Paul Cuffee - First Venture Into Sierra Leone

First Venture Into Sierra Leone

Most Englishmen and Anglo-Americans in his day felt that people of African descent were inferior to Europeans, even in the predominantly Calvinist and Quaker New England. Although slavery continued, prominent men like Presidents Thomas Jefferson and James Madison believed the emigration of Blacks to colonies outside the United States was the easiest and most realistic solution to the race problem in America.

Attempts by Europeans and Americans to colonize Blacks in other parts of the world had failed, including the British attempt to colonize Sierra Leone. Beginning in 1787, the Sierra Leone Company sponsored 400 people who departed from Great Britain for Sierra Leone. The colony struggled to establish a working economy and develop a government that could survive against outside pressures. After the financial collapse of the Sierra Leone Company, a second group, the newly-created African Institution offered migration to freed slaves who had previously settled in Nova Scotia and London after the American Revolution. The African Institution's London sponsors hoped to gain an economic return while foster the 'civilizing' trades of educated Blacks.

Although colonizing Sierra Leone was difficult, Cuffee believed it was a viable option for Blacks and threw his support behind the movement. Paul Cuffee wrote,

“I have for these many years past felt a lively interest in their behalf, wishing that the inhabitants of the colony might become established in truth, and thereby be instrumental in its promotion amongst our African brethren.”

From March 1807 on, Cuffee was encouraged by members of the African Institution in Philadelphia, Baltimore, and New York to be involved in helping out the fledgling efforts to improve Sierra Leone. Cuffee mulled over the logistics and chances of success for the movement before deciding in 1809 to join the project. On December 27, 1810 he left Philadelphia on his first expedition to Sierra Leone.

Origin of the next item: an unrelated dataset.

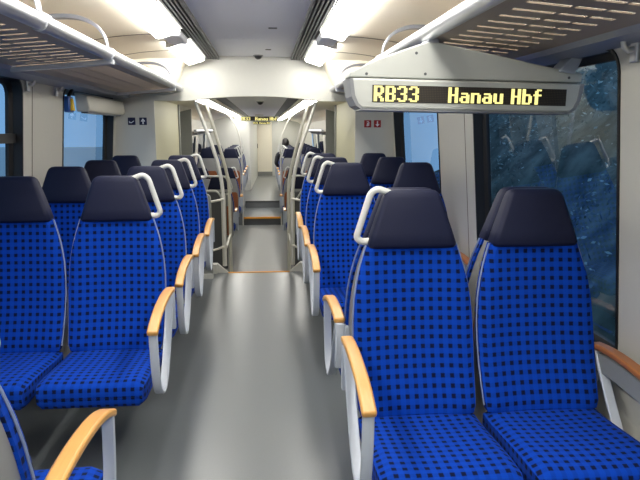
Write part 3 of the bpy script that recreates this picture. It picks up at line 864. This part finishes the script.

Cuffee reached Freetown, Sierra Leone on March 1, 1811. He traveled the area investigating the social and economic conditions of the region. He met with some of the colony’s officials, who opposed Cuffee’s idea for colonization of Blacks from the United States for fear of competition from American merchants. Furthermore, his attempts to sell goods yielded poor results because of tariff charges resulting from the British mercantile system. On Sunday, April 7, 1811 Cuffee met with the foremost Black entrepreneurs of the colony. They penned a petition for the African Institution, stating that the colony's greatest needs were for settlers to work in agriculture, merchanting and the whaling industry, that these three areas would best facilitate growth for the colony. Upon receiving this petition, the members of the institution agreed with their findings. Cuffee and the black entrepreneurs together founded the Friendly Society of Sierra Leone as a mutual-aid merchant group dedicated to furthering prosperity and industry among the free peoples in the colony and loosening the stranglehold that the English merchants held on trade.

Cuffee sailed to Great Britain to secure further aid for the colony, arriving in Liverpool in July 1811. He met with the heads of the African Institution in London who raised some money for the Friendly Society and was granted governmental permission and license to continue his mission in Sierra Leone. Encouraged by this support, Cuffee then left Liverpool and sailed back to Sierra Leone, where he and local merchants solidified the role of the Friendly Society and refined plans for the colony to grow by building a grist mill, saw mill, rice-processing factory and salt works.